The backdrop for a heroic deed is the Forbidden Forest, which is full of dangers and mysteries. It represents to some degree the quintessence of the ’wizarding’ world. The researchers used factor analysis to study the opinions of teenagers aged 13 to 18 (those who are familiar with at least one book/film about Harry Potter, as well as those who regularly participate in online discussions about Harry Potter stories) about the two worlds – the real one and the magical one. All of the respondents associate the real world with powerlessness. High school students emphasize the special possibilities of the magical world – it is saturated with events and full of surprises. And, that’s what makes it meaningful, the researchers explain.

What the surveyed teenagers value in a character’s actions is determination. But the conditions in which this determination is realized are explained differently by various groups of respondents. For participants of internet forums, the clarity and meaningfulness of the ’wizarding’ world are not sufficient conditions for action. For this, they believe that an extreme environment, such as the Forbidden Forest, is needed. Researchers suggest that this category of teenagers – Potter fans – feel the lack of their own action in real life especially sharply and compensate by constantly ‘experiencing’ the Potter stories online. This attitude towards a text can be a ‘sign of growing dependency’.

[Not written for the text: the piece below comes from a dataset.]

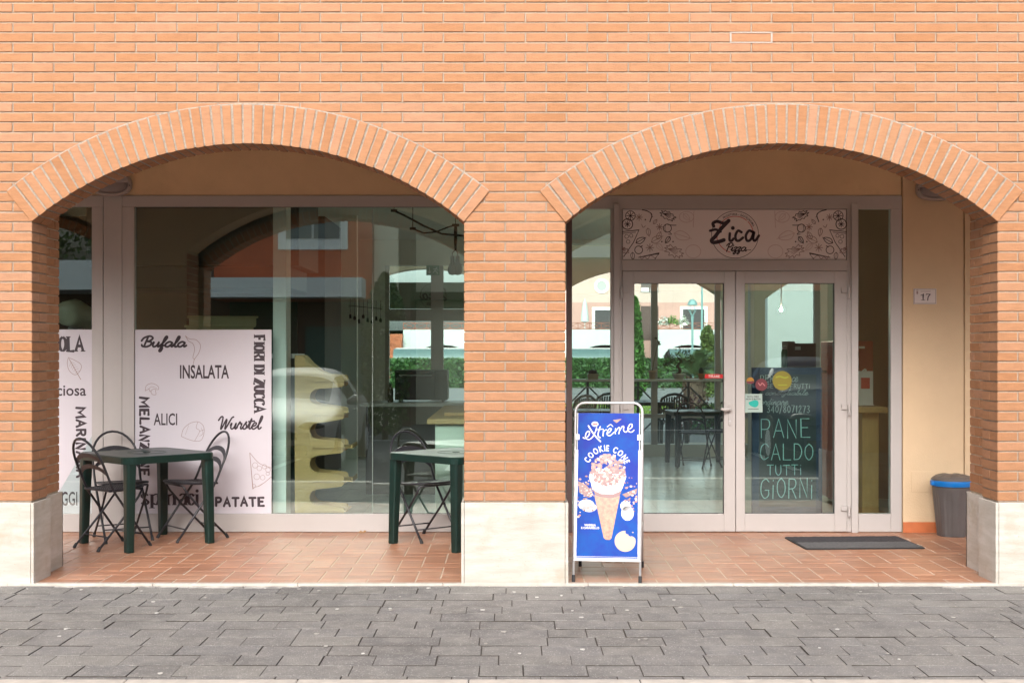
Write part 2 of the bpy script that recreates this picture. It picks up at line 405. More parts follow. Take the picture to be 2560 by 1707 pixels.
M['steel'] = mat('satin_steel', (0.504,0.495,0.504), .33, metal=.1)
M['film'] = mat('printed_film', (.575,.545,.60), .35, .015, 3)
M['ink'] = mat('print_ink', (.035,.02,.03), .5)
M['ink_b'] = mat('print_ink_brown', (.30,.21,.20), .6)
M['ink_f'] = mat('print_ink_faint', (.60,.49,.49), .6)
M['ink_r'] = mat('print_ink_red', (.55,.08,.06), .6)
M['gplast'] = mat('dark_green_plastic', (0.0024,0.0192,0.0152), .33, .2, 8, .05, 60, spec=.5, wear=(7,.58,.75,(0.0096,0.044,0.036),.6))
M['cmetal'] = mat('anthracite_metal', (.022,.022,.028), .38, .1, 20, spec=.5)
M['rubber'] = mat('black_rubber', (.02,.02,.022), .7)
M['lampg'] = mat('grey_lamp_paint', (.34,.30,.29), .5)
M['lampglass'] = mat('lamp_lens', (.25,.22,.22), .25)
M['bin'] = mat('grey_bin_plastic', (0.1,0.0904,0.0896), .42, .06, 10, .05, 80)
M['binlid'] = mat('grey_lid_plastic', (0.1275,0.1105,0.102), .5, .08, 10)
M['blue'] = mat('blue_plastic', (.0,.16,.52), .35)
M['mat1'] = mat('dark_mat_pile', (.045,.042,.05), .95, .35, 60, .8, 300)
M['mat2'] = mat('grey_pile_sheen', (.12,.12,.125), .9, .2, 60, .6, 300)  # paler front half of the doormat, partly sheen put into the pile colour
M['white'] = mat('white_paint', (0.675,0.675,0.657), .5, .03, 6)
M['wplate'] = mat('plate_white', (.62,.56,.55), .35)
M['wood'] = mat('plywood', (.44,.27,.11), .5, .10, 5, stretch=(1,1,6))
M['wood2'] = mat('pine', (.40,.22,.08), .5, .15, 6, stretch=(5,5,1))
M['iwall'] = mat('interior_wall', (.76,.76,.70), .8, .05, 3)
M['iwall2'] = mat('interior_dark_wall', (.13,.10,.085), .8, .1, 3)
M['iceil'] = mat('interior_ceiling', (.74,.73,.67), .8, .04, 2)
M['ifloor'] = mat('interior_floor_tile', (.6,.6,.6), .20, .06, 3, tint=[(.74,.79,.78),(.81,.85,.84)], spec=1.0)
M['igrout'] = mat('interior_grout', (.20,.19,.18), .7)
M['black'] = mat('black_enamel', (.010,.010,.012), .2)
M['dgrey'] = mat('dark_grey', (.06,.06,.06), .5)
M['glass'] = glass_mat('window_glass')
M['glass2'] = glass_mat('far_window_glass', (.95,.985,.97), .04)
M['red'] = mat('red_gloss', (.45,.02,.02), .3)
M['chalk'] = mat('blackboard', (.012,.016,.018), .55, .2, 8)
M['navy'] = mat('navy_frame', (.006,.018,.05), .5, .1, 12)
M['chalkw'] = mat('chalk_marks', (0.238,0.3995,0.391), .9)
M['chalkw2'] = mat('white_chalk', (0.255,0.2805,0.272), .9)
# ------------------------------------------------------------------ setting: ground, porch floor, pavement, road
ROW, BH, JT, PER = .0654, .0554, .010, .2693
HW, RIN, ZC, SPR, RT = 1.4175, 2.218, .661, 2.366, .257
CXS = [-5.232, -1.732, 1.768, 5.268]
PIERS = [-6.982, -3.482, .018, 3.518, 7.018]
YS = 2.40                                   # plane of the shop front
XL, XR, ZT = -7.32, 7.36, 6.2
mb = MB(); mb.box(-60, 60, -70, -2.66, -.6, -.13); road = tag(mb.build('road', M['asphalt']), kind='structure')
mb = MB()
for i in range(7): mb.box(-9.0+2.6*i, -8.88+2.6*i, -9.8, -5.0, -.13, -.126)
mb.box(-40, 40, -15.0, -14.86, -.13, -.126)
tag(mb.build('road_markings', M['roadline']), kind='structure')
mb = MB()
for i in range(22): mb.cbox(-9+.8*i, -9+.8*i+.795, -2.66, -2.462, -.3, -.012, .004) if False else mb.box(-9+.8*i, -9+.8*i+.796, -2.66, -2.462, -.3, -.012)
tag(mb.build('kerb', M['marble'], bevel=.006), kind='structure')
# paving: rows of blocks of three lengths, joints open
mb = MB(); mb.k = 1; mb.box(-9, 9, -2.46, 0.02, -.3, -.0212); mb.k = 0
y = -.075; pr = random.Random(5)
while y > -2.46:
    h = pr.uniform(.204, .216); y0 = max(y-h, -2.458); x = -9+pr.uniform(0, .3)
    while x < 9:
        w = pr.choice([.21, .21, .26, .31, .31, .36, .42]); mb.tint = pr.random()
        zt = -.015+pr.uniform(-.0025, .0025); g = pr.uniform(.003, .009); c = .0015
        sk = pr.uniform(-.003, .003)
        a = [(x+g/2, y0+.006), (x+w-g/2, y0+.006+sk), (x+w-g/2, y-.005), (x+g/2, y-.005)]
        vs = [(p[0], p[1], -.05) for p in a]+[(p[0], p[1], zt-c) for p in a]
        i_ = [(a[0][0]+c, a[0][1]+c), (a[1][0]-c, a[1][1]+c), (a[2][0]-c, a[2][1]-c), (a[3][0]+c, a[3][1]-c)]
        tl = [pr.uniform(-.002, .002) for _ in range(4)]
        vs += [(p[0], p[1], zt+t) for p, t in zip(i_, tl)]
        fs = [(8,9,10,11)]
        for k in range(4):
            j = (k+1) % 4; fs += [(4+k,4+j,8+j,8+k)]
        b_ = len(mb.v); mb.add(vs, fs); mb.k = 1
        for k in range(4): j = (k+1) % 4; mb.face([b_+k,b_+j,b_+4+j,b_+4+k])
        mb.k = 0; x += w
    y = y0-.0005 if y0 > -2.455 else -3
tag(mb.build('pavement', [M['paver'], M['joint']]), kind='structure')
# narrow first course against the porch with old white paint on some blocks
mb = MB(); x = -9
while x < 9:
    w = pr.choice([.21, .26, .31, .36]); mb.tint = pr.random(); mb.k = 1 if (-3.15 < x < -1.6 and pr.random() < .8) or pr.random() < .06 else 0
    mb.box(x+.003, x+w-.003, -.073, -.0245, -.05, -.0155+pr.uniform(-.001,.001)); x += w
PAINT = mat('worn_white_paint', (0.204,0.1913,0.1785), .8, two=(0.561,0.5355,0.493), vscale=9)
tag(mb.build('pavement_edge', [M['paver'], PAINT]), kind='structure')
mb = MB()
for i in range(19): mb.box(-9+.95*i, -9+.95*i+.947, -.024, .022, -.2, .002)
tag(mb.build('porch_step_edge', M['marble'], bevel=.003), kind='structure')
# porch floor: 16 x 32 cm terracotta in a right-angle herringbone
mb = MB(); mb.k = 1; mb.box(XL-1, XR+1, .022, 13.2, -.2, -.0025); mb.k = 0
TW = .16; g = .0045; tr_ = random.Random(3)
def tile(x0, x1, y0, y1):
    x0 = max(x0, XL); x1 = min(x1, XR); y0 = max(y0, .024); y1 = min(y1, YS+.02)
    if x1-x0 < .01 or y1-y0 < .01: return
    mb.tint = min(1, max(0, tr_.gauss(.5, .28)))
    t = [tr_.uniform(-.0004, .0004) for _ in range(4)]
    x0 += g; x1 -= g; y0 += g; y1 -= g; c = .0022
    mb.add([(x0,y0,-.0024),(x1,y0,-.0024),(x1,y1,-.0024),(x0,y1,-.0024),(x0+c,y0+c,t[0]),(x1-c,y0+c,t[1]),(x1-c,y1-c,t[2]),(x0+c,y1-c,t[3])],
           [(4,5,6,7),(0,1,5,4),(1,2,6,5),(2,3,7,6),(3,0,4,7)])
for j in range(-1, 16):
    for i in range(int(XL/TW)-2, int(XR/TW)+2):
        k = (i-j) % 4
        if k == 0: tile(i*TW, (i+2)*TW, j*TW, (j+1)*TW)
        elif k == 3: tile(i*TW, (i+1)*TW, j*TW, (j+2)*TW)
tag(mb.build('porch_floor', [M['tile'], M['grout']]), kind='structure')
# shop floor: pale polished tiles
mb = MB(); mb.k = 1; mb.box(-6.2, 6.2, YS+.07, 10.3, -.1, -.0015); mb.k = 0
for i in range(31):
    for j in range(20):
        x0 = -6.2+.4*i; y0 = YS+.07+.4*j
        if x0 > 6.15 or y0 > 10.2: continue
        mb.tint = tr_.random(); x1 = min(x0+.397, 6.2); y1 = min(y0+.397, 10.3)
        t = [tr_.uniform(-.0006, .0006) for _ in range(4)]
        mb.add([(x0,y0,t[0]),(x1,y0,t[1]),(x1,y1,t[2]),(x0,y1,t[3])], [(0,1,2,3)])
tag(mb.build('shop_floor', [M['ifloor'], M['igrout']]), kind='structure')

# ------------------------------------------------------------------ the brick building
bld = thing('brick_building', 'long orange brick arcade building with two wide arches in front of a glazed pizza shop', 'building')
def slices(mb, cxs, hw, rad, y0, y1, zt, zb, x0, x1, n=36):
    """wall with arched openings, as upright slices"""
    cur = x0
    spr = ZC+math.sqrt(max(rad*rad-hw*hw, 0))
    for c in cxs:
        if c-hw > cur: mb.box(cur, c-hw, y0, y1, zb, zt)
        for i in range(n):
            a = c-hw+2*hw*i/n; b = c-hw+2*hw*(i+1)/n
            za = ZC+math.sqrt(rad*rad-(a-c)**2); zb_ = ZC+math.sqrt(rad*rad-(b-c)**2)
            mb.hexa([(a,y0,za),(b,y0,zb_),(b,y1,zb_),(a,y1,za),(a,y0,zt),(b,y0,zt),(b,y1,zt),(a,y1,zt)])
        cur = c+hw
    mb.box(cur, x1, y0, y1, zb, zt)
# mortar bed (front half, pierced larger where the arch rings sit) and brick skin in ONE mesh
mb = MB(); mb.k = 1
slices(mb, CXS, HW+.007, RIN+.10, .007, .28, ZT, -.1, XL+.007, XR-.007)
mb.k = 0; br = random.Random(21)
def op_half(z0, z1):
    if z1 <= SPR+.004: return HW
    q = (RIN+.06)**2-(z0-ZC)**2
    h = math.sqrt(q) if q > 0 else 0
    return min(h, HW*(z0-ZC)/(SPR-ZC)) if z1 < SPR+.2 else h
k = 0
while .535+k*ROW < ZT:
    z0 = .535+k*ROW+JT/2; z1 = z0+BH; h = op_half(z0, z1); below = z1 <= SPR+.004
    iv = []; cur = XL
    for c in CXS:
        if h: iv.append((cur, c-h)); cur = c+h
    iv.append((cur, XR))
    for a, b in iv:
        n0 = math.floor((a-(-.181))/PER)-1
        off = -.181 if k % 2 == 0 else -.0446
        pcs = []
        for n in range(n0, n0+int((b-a)/PER)+5):
            xa = max(off+n*PER+JT/2, a); xb = min(off+(n+1)*PER-JT/2, b)
            if xb-xa > .001: pcs.append([xa, xb])
        if len(pcs) > 1 and pcs[0][1]-pcs[0][0] < .05: pcs[1][0] = pcs[0][0]; pcs.pop(0)
        if len(pcs) > 1 and pcs[-1][1]-pcs[-1][0] < .05: pcs[-2][1] = pcs[-1][1]; pcs.pop()
        if pcs: pcs[0][0] = a; pcs[-1][1] = b
        for xa, xb in pcs:
            mb.tint = min(1, max(0, br.gauss(.5, .22))); j = br.uniform(-.0012, .0012); dz = br.uniform(-.0008, .0008)
            edge = below and (abs(xa-a) < .001 or abs(xb-b) < .001)
            d = (.275 if k % 2 else .137) if edge else .03
            mb.cbox(xa, xb, j if not edge else 0, d, z0+dz, z1+dz, .0028)
        if below:
            for e, s in ((a, 1), (b, -1)):
                if abs(e) > 7.2 or not below: continue
                segs = [] if k % 2 else [(.147, .277)]
                for q0, q1 in segs:
                    mb.tint = br.gauss(.5, .2); mb.box(min(e, e+s*.03), max(e, e+s*.03), q0, q1, z0, z1)
                e2 = e+s*.05; segs = [(.285,.47),(.48,.66)] if k % 2 else [(.285,.37),(.38,.57),(.58,.66)]
                for q0, q1 in segs:
                    mb.tint = br.gauss(.45, .2); mb.box(min(e2, e2+s*.02), max(e2, e2+s*.02), q0, q1, z0, z1)
    if SPR < z0 < 2.50:
        for c in CXS:
            for s in (1, -1):
                e2 = c+s*(HW+.05); segs = [(.285,.47),(.48,.66)] if k % 2 else [(.285,.37),(.38,.57),(.58,.66)]
                for q0, q1 in segs:
                    mb.tint = br.gauss(.45, .2); mb.box(min(e2, e2+s*.02), max(e2, e2+s*.02), q0, q1, z0, z1)
    k += 1
mb.build('brick_wall', [M['brick'], M['mortar']], bld)
mb = MB(); xa = -.181+6*PER; zb_ = .535+46*ROW
for q in ((xa-.006,xa+PER+.006,zb_-.004,zb_+.004),(xa-.006,xa+PER+.006,zb_+ROW-.004,zb_+ROW+.0045),(xa-.006,xa+.006,zb_+.0046,zb_+ROW-.0046),(xa+PER-.006,xa+PER+.006,zb_+.0046,zb_+ROW-.0046)): mb.box(q[0],q[1],-.0022,.02,q[2],q[3])
mb.build('patched_joint', mat('fresh_mortar', (.36,.31,.27), .9, .1, 60), bld)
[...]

Mass Culture Demands That Children Be Sophisticated

Mass culture texts, one way or another, support the development of a child’s personality in today’s complicated conditions, conclude Polivanova, Sazonova, and Shakarova. At least cartoons and books (although, not all of them) are succeeding in establishing a dialogue with children.

However, one musttake into account that the ‘messages’ of mass culture presuppose that viewers and readers are more sophisticated than in past decades. And these messages provide the audience with much greater freedom, by placing them in ambiguous situations. In fact, this means that when it comes to communication, child and culture are on equal terms.